NASA's Atmospheric Infrared Sounder (AIRS) has the ability to provide atmospheric temperature and water vapor information at higher resolution and accuracy than previous systems, which may be very beneficial for improving forecasts of high impact weather, cloud and precipitation systems. Accordingly, we are conducting a series of tests to evaluate the impact of assimilating AIRS single field-of-view (SFOV) retrieved temperature and water vapor profiles, which are created by the Cooperative Institute for Meteorological Satellite Studies (CIMSS) at the University of Wisconsin-Madison, into the NOAA Rapid Refresh (RR) mesoscale model system. The RR is a high frequency (1-hour) cycling assimilation and prediction system that will replace the Rapid Update Cycle (RUC) at the National Centers for Environmental Prediction (NCEP) in the fall of 2011. Like the RUC, the RR provides hourly updated short-term weather forecasts, that are used for aviation, severe weather, and general weather forecasting guidance.

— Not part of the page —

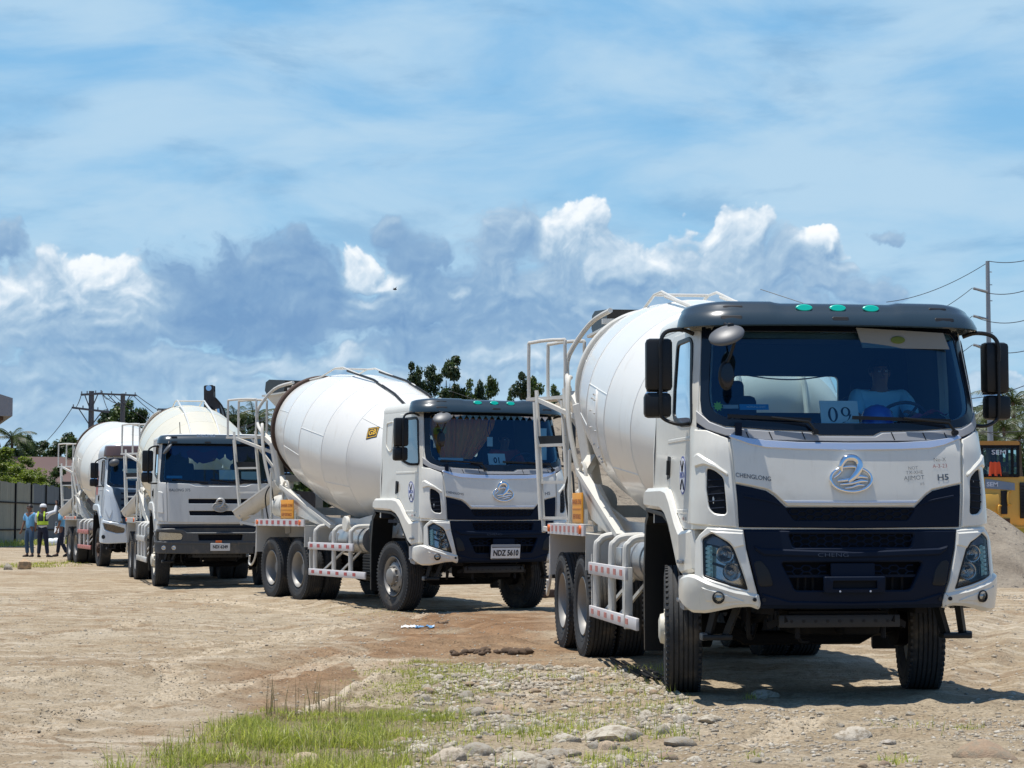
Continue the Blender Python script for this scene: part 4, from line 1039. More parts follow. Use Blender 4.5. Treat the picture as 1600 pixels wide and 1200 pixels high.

The RR utilizes the Gridpoint Statistical Interpolation (GSI) for the analysis component and the Advanced Research WRF (ARW) for the model component.

The SFOV retrieval profiles have high vertical resolution and accuracy with good horizontal resolution of 15 km at nadir. Prior to assimilation of the SFOV data, an assessment of the retrieval profiles was performed by comparing them with collocated radiosonde profiles. From this analysis, biases of the SFOV data relative to the radiosonde data were computed. Next, a 9-day 3-hourly cycled RR retrospective control run and rawinsonde denial experiment were completed for an 8-16 May 2010 period. Results confirmed the robustness and accuracy of the retrospective assimilation and prediction system. Then, a series of tests incorporating the SFOV data have been performed to examine the impact of the AIRS data on subsequent weather forecasts (as measured by upper-air and precipitation verification). A variety of different data thinning and observation error specification strategies were considered, yielding considerably improved results compared to the initial SFOV assimilation experiment. Assimilation of a new set of SFOV retrievals, created using a refined algorithm by CIMSS, produced the greatest forecast improvement, yielding results with near neutral or slightly positive impacts at most levels.

Work is ongoing, focused on tests with a new SFOV retrieval set with improved coverage over the Pacific Ocean and improved quality control and application of a simple bias correction scheme. As a complement, comparisons of assimilating AIRS SFOV profiles with the 3X3 retrieval profiles from the AIRS Science Team have also been examined. Three-hourly cycled work will be followed up 1-h cycle RR retrospective runs, including the partial cycle.